Today’s class will be devoted primarily to reading and responding to the blog post of one of your classmates’ literacy narratives. Elements you will consider in your response included these:
- the title
- vivid details
- scene and summary (and dialogue, if present)
- the conclusion
- the image documenting part of the writing process away from the screen
- the link to a relevant website
Before you begin that assignment, we will examine the opening pages of “Back Story,” the first chapter of Michael Lewis‘s The Blind Side, which dramatizes the moments in the November 1985 Redskins-Giants football game leading up to the injury that ended quarterback Joe Theismann’s career:
“From the snap of the ball to the snap of the first bone is closer to four seconds than to five. One Mississippi: The quarterback of the Washington Redskins, Joe Theismann, turns and hands the ball to running back John Riggins. He watches Riggins run two steps forward, turn, and flip the ball back to him. It’s what most people know as a ‘flea-flicker,’ but the Redskins call it a ‘throw-back special.’ Two Mississippi: Theismann searches for a receiver but instead sees Harry Carson coming straight at him. It’s a running down—the start of the second quarter, first and 10 at midfield, with the score tied 7–7—and the New York Giants’ linebacker has been so completely suckered by the fake that he’s deep in the Redskins’ backfield. Carson thinks he’s come to tackle Riggins but Riggins is long gone, so Carson just keeps running, toward Theismann. Three Mississippi: Carson now sees that Theismann has the ball. Theismann notices Carson coming straight at him, and so he has time to avoid him. He steps up and to the side and Carson flies right on by and out of the play. The play is now 3.5 seconds old. Until this moment it has been defined by what the quarterback can see. Now it–and he–is at the mercy of what he can’t see” (15).

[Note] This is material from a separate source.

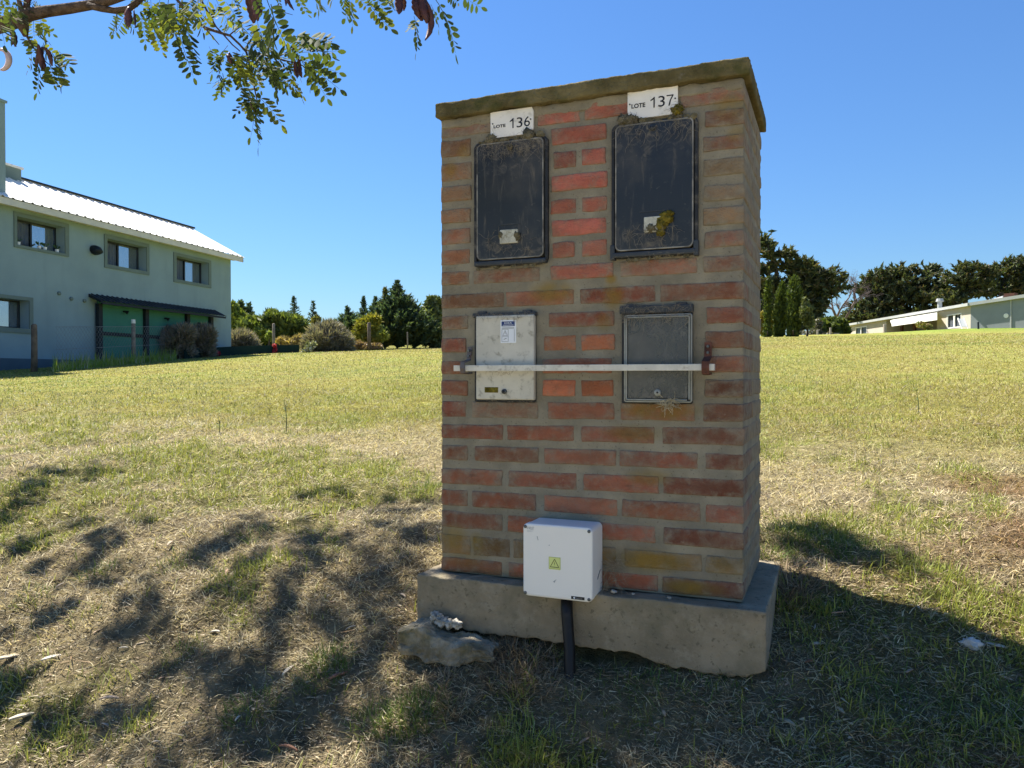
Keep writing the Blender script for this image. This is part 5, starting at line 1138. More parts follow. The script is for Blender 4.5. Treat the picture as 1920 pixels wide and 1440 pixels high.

What Theismann cannot see is Lawrence Taylor. A second later, as Taylor sacks Theismann, Taylor’s knee drives straight into Theismann’s lower right leg, leading to the “snap of the first bone” that Lewis mentions in the first line of the chapter. He hooks the reader by linking the beginning of the play, “the snap of the ball,” to the gruesome “snap of the first bone” that will follow (15). Lewis develops the opening paragraph using the common one-Mississippi, two-Mississippi method of marking seconds to present the events leading up to the compound fracture that ends Theisman’s career.
Lewis doesn’t dramatize the injury itself because his interest lies instead in the blind side that led to it and subsequently elevated the status and salary of the left tackle, the player who protects the quarterback’s blind side.
When you’re struggling to develop a piece of writing, reread the opening paragraph of The Blind Side. Observe how Lewis dramatizes 3.5 seconds–yes, only 3.5 seconds–with about two-hundred words.
Next Up
In class on Wednesday, after you submit your worksheets for the third lesson of Check, Please!, you will begin planning and drafting your analysis, your second major writing assignment for the course. To prepare for Wednesday’s class, review your assigned readings, and determine which one appeals to you most as a subject for analysis. Which text are you most interested in examining in closer detail to determine what makes it an effective piece of writing? Your answer to that question is likely the best subject for you.